[start of Information shown]

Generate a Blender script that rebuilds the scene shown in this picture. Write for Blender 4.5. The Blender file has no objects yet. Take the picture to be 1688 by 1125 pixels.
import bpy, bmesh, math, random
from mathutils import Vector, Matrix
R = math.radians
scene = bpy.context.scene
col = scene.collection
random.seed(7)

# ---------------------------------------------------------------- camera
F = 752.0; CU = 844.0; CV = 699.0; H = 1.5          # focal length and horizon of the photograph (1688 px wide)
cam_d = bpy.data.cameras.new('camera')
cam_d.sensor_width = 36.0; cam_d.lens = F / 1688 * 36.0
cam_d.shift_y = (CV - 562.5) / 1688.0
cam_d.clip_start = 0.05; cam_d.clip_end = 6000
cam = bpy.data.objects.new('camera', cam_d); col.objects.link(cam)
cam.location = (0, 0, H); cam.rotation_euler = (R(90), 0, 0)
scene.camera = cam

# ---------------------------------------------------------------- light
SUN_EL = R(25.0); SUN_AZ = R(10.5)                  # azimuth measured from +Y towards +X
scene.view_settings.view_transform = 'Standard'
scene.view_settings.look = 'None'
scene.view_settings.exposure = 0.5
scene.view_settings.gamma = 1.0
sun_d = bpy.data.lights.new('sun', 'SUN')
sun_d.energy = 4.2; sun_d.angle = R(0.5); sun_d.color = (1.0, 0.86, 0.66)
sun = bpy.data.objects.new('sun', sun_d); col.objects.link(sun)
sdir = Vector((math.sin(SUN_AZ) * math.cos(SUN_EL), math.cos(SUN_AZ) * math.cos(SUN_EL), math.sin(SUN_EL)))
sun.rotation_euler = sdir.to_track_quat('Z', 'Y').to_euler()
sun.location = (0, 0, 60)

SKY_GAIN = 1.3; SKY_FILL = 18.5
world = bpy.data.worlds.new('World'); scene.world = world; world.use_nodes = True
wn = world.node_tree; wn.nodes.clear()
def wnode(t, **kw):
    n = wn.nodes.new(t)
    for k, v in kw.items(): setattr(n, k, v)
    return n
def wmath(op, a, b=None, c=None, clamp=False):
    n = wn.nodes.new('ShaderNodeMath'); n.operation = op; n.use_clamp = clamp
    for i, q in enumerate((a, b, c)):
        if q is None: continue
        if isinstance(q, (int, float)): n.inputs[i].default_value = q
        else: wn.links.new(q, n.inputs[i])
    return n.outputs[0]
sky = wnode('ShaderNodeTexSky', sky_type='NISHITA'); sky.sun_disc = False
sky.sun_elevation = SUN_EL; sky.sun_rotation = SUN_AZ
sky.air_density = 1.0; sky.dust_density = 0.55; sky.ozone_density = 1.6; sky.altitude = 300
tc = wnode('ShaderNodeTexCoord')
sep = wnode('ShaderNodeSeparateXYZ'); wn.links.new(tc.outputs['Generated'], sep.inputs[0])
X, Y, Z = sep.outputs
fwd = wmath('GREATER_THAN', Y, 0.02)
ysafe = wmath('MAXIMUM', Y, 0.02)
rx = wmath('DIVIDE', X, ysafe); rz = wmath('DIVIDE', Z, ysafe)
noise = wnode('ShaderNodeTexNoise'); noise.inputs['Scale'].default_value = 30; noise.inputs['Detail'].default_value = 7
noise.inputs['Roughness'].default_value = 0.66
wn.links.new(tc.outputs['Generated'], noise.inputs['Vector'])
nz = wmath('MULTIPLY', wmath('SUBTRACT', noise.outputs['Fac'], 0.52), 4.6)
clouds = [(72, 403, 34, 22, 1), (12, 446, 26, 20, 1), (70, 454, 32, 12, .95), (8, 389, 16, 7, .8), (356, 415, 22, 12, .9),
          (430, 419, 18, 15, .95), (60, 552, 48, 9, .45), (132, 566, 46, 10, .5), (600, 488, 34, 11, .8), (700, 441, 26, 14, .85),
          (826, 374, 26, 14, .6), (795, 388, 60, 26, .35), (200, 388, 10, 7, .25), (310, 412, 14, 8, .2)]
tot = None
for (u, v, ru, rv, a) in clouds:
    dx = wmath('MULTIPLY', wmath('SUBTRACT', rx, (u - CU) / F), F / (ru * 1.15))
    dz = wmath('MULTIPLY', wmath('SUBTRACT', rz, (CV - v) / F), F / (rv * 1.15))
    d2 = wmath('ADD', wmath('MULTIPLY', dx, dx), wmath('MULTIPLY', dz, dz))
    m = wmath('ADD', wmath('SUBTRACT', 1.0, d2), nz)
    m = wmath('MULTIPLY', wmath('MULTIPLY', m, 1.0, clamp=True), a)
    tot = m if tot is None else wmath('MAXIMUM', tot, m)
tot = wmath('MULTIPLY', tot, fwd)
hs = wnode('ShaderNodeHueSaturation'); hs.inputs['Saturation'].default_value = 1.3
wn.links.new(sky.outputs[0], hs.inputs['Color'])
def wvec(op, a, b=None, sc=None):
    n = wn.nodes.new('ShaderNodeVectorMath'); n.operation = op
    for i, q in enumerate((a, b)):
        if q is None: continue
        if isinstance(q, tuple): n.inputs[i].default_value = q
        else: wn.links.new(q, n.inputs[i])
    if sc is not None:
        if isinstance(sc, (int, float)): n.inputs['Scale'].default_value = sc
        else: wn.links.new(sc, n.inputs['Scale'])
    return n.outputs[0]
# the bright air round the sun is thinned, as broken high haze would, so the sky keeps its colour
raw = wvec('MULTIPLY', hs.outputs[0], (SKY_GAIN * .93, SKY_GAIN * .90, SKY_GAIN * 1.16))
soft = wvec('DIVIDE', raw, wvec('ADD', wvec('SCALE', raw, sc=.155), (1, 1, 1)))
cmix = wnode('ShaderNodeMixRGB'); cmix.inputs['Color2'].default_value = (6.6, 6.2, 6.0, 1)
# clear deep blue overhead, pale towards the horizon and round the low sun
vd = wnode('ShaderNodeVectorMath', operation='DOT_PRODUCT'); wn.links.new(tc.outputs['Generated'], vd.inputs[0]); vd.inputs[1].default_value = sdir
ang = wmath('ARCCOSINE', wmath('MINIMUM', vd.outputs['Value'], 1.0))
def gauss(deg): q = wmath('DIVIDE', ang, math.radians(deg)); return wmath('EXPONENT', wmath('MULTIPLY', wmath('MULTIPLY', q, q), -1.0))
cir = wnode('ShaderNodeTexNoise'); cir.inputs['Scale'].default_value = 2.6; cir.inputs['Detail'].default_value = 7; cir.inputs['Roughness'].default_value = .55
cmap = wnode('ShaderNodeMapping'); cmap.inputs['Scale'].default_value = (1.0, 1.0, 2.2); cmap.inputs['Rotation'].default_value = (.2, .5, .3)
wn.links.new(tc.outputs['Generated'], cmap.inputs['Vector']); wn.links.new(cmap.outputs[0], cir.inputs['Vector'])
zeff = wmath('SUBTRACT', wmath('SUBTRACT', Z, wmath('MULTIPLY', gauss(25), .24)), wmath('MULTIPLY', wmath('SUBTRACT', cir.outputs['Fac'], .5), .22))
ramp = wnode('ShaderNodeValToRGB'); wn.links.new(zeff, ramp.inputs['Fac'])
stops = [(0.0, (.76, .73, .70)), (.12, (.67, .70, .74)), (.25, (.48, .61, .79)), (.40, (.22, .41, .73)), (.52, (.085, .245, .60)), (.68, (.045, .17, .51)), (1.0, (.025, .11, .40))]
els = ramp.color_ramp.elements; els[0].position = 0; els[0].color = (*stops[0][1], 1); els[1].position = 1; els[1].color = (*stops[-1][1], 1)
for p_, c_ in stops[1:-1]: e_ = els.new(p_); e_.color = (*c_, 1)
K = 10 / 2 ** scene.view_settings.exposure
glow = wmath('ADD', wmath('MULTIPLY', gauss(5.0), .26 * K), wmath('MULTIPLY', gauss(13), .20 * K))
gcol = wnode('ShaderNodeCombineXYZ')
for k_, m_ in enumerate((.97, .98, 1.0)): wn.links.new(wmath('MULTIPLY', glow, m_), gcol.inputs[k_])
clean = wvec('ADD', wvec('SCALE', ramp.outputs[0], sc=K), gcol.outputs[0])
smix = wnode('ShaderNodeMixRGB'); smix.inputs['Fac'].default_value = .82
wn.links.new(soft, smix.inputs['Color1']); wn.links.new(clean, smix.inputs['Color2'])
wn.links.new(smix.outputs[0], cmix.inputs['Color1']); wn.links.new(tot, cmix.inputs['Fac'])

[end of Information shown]

From the first line of the data above to the line holding "scene.camera = cam", reproduce each line exactly; emit no other lines.

Generate a Blender script that rebuilds the scene shown in this picture. Write for Blender 4.5. The Blender file has no objects yet. Take the picture to be 1688 by 1125 pixels.
import bpy, bmesh, math, random
from mathutils import Vector, Matrix
R = math.radians
scene = bpy.context.scene
col = scene.collection
random.seed(7)

# ---------------------------------------------------------------- camera
F = 752.0; CU = 844.0; CV = 699.0; H = 1.5          # focal length and horizon of the photograph (1688 px wide)
cam_d = bpy.data.cameras.new('camera')
cam_d.sensor_width = 36.0; cam_d.lens = F / 1688 * 36.0
cam_d.shift_y = (CV - 562.5) / 1688.0
cam_d.clip_start = 0.05; cam_d.clip_end = 6000
cam = bpy.data.objects.new('camera', cam_d); col.objects.link(cam)
cam.location = (0, 0, H); cam.rotation_euler = (R(90), 0, 0)
scene.camera = cam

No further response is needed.